With a table of rent figures to prove that the developers GLA and Officers were not telling the truth, because LAR is £60 pw higher than current council rents in London for two bed properties, we were ready to comment on every planning application that used Mayor’s rent, lodge official complaints about the misinformation in Planning Reports and other official documents about it, brief local election candidates, and then brief the Cllrs who were elected afterwards.

The result was that Haringey revised its Housing Strategy to support Social Rent only, and not to support LAR for social/affordable rented housing; and this policy is not just for council housing, but for all affordable providers, such as housing associations.

Sadly however this is an argument going begging at the GLA, and it is the GLA that is promoting higher rents for social rent tenants so assiduously.

 

Child yields and child free development

The developers’ push for smaller and smaller homes has raised the issue of very low and unrealistic Child yields (and therefore developers not needing to provide play spaces), and the wider issue of child free development.
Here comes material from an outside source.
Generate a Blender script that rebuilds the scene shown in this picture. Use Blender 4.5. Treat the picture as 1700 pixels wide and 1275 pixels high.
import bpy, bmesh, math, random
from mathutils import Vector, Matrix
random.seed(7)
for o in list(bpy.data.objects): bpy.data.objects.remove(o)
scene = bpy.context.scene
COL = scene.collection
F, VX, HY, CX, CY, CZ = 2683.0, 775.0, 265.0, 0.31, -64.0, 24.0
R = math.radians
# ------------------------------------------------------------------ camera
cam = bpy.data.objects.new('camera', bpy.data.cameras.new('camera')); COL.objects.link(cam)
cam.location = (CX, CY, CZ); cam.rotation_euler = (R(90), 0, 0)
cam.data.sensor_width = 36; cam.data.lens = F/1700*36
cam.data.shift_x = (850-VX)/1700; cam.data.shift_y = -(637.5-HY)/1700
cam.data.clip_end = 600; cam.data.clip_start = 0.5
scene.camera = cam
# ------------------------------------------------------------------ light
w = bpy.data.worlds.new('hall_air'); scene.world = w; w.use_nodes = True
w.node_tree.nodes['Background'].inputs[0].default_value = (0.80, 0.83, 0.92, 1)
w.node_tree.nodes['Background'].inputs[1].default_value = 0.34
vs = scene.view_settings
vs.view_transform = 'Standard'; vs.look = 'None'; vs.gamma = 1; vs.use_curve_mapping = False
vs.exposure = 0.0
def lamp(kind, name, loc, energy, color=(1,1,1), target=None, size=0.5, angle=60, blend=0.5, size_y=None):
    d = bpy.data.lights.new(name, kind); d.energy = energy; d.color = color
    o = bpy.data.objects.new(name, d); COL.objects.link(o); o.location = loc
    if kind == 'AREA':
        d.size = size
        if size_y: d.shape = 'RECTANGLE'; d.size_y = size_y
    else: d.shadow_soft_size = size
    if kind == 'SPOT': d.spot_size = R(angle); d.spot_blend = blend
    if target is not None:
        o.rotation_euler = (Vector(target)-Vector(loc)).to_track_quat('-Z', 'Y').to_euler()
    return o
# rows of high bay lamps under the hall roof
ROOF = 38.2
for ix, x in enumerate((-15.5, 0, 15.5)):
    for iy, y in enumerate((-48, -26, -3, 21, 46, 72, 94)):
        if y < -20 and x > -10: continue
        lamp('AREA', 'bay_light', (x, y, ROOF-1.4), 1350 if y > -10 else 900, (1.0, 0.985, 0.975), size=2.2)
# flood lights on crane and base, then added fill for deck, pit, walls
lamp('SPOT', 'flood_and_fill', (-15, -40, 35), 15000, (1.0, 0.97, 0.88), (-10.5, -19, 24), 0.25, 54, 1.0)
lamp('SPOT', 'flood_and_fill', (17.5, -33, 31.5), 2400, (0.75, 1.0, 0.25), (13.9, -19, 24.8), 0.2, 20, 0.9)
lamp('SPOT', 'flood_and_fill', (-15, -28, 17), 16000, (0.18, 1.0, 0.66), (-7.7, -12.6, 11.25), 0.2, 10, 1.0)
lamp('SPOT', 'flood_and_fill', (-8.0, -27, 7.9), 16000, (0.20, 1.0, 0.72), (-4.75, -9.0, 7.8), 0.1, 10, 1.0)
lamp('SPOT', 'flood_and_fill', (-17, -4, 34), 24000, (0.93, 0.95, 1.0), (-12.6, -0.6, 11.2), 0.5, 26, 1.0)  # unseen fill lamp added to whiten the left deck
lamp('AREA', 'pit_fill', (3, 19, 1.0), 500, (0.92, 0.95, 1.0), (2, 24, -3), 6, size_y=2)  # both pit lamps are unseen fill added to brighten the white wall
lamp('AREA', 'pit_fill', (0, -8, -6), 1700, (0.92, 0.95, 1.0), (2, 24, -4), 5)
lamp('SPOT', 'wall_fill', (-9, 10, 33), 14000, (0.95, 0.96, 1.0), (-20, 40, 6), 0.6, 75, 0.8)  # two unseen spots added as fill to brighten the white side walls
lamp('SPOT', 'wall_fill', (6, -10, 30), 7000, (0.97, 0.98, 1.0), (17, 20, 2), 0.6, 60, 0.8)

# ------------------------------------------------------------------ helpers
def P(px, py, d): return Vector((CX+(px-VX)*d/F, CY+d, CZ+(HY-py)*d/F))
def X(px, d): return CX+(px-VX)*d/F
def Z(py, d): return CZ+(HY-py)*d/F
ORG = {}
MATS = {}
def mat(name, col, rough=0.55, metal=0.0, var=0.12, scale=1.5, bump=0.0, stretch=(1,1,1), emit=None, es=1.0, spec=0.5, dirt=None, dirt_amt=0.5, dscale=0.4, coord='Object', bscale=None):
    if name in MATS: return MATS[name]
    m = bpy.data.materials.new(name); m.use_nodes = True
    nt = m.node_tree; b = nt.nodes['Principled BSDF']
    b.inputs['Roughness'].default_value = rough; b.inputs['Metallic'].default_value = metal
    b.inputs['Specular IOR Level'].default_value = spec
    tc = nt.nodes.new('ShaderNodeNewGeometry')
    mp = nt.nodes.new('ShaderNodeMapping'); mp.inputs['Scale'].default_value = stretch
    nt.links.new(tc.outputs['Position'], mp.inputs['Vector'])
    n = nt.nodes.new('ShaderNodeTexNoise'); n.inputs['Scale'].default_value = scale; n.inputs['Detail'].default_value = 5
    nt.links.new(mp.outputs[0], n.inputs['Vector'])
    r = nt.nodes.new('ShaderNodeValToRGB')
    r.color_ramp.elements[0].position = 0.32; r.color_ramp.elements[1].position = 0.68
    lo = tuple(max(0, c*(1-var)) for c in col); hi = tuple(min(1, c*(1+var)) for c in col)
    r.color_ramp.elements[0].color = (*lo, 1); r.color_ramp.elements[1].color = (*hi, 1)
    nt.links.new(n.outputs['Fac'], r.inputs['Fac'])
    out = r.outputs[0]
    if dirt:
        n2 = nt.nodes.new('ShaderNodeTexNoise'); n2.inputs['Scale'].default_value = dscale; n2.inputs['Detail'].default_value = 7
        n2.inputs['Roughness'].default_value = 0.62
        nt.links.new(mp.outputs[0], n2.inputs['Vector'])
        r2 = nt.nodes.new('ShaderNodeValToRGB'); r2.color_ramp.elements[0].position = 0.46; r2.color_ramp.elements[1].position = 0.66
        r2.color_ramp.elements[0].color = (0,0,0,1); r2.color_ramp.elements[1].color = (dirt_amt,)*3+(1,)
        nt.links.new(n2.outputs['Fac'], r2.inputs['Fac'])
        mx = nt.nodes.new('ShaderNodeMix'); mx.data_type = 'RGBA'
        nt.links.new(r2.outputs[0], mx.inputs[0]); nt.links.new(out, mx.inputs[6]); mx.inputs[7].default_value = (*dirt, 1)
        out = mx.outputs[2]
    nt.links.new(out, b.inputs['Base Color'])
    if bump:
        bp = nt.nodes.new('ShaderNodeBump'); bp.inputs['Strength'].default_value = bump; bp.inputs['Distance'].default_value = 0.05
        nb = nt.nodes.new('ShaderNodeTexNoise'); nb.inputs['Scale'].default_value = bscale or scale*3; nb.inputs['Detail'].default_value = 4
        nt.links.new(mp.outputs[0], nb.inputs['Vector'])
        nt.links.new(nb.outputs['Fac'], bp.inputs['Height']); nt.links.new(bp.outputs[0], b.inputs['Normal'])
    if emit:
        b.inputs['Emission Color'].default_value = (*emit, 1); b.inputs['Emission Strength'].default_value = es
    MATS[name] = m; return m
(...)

We tackled the issue of defective child yield data at Haringey and with the GLA. The GLA are especially bad on this one, seemingly captured by developer interests which seek the ‘freedom’ not to build any family sized market dwellings at all. This prompted some interesting research on whether or not owner occupiers have children (they do in fact have children, and as often as anyone else does). The Examinations in Public of the London and borough plans are very good for this kind of work, and brought us in touch with a group who had been campaigning over child play spaces for years.

 

Tenure segregation

This is another huge issue, it is happening everywhere and can be exposed and opposed through planning documents and the planning process. It is notable that both Sadiq Khan and the Tory government jumped to denounce segregation. There is loads more to do here.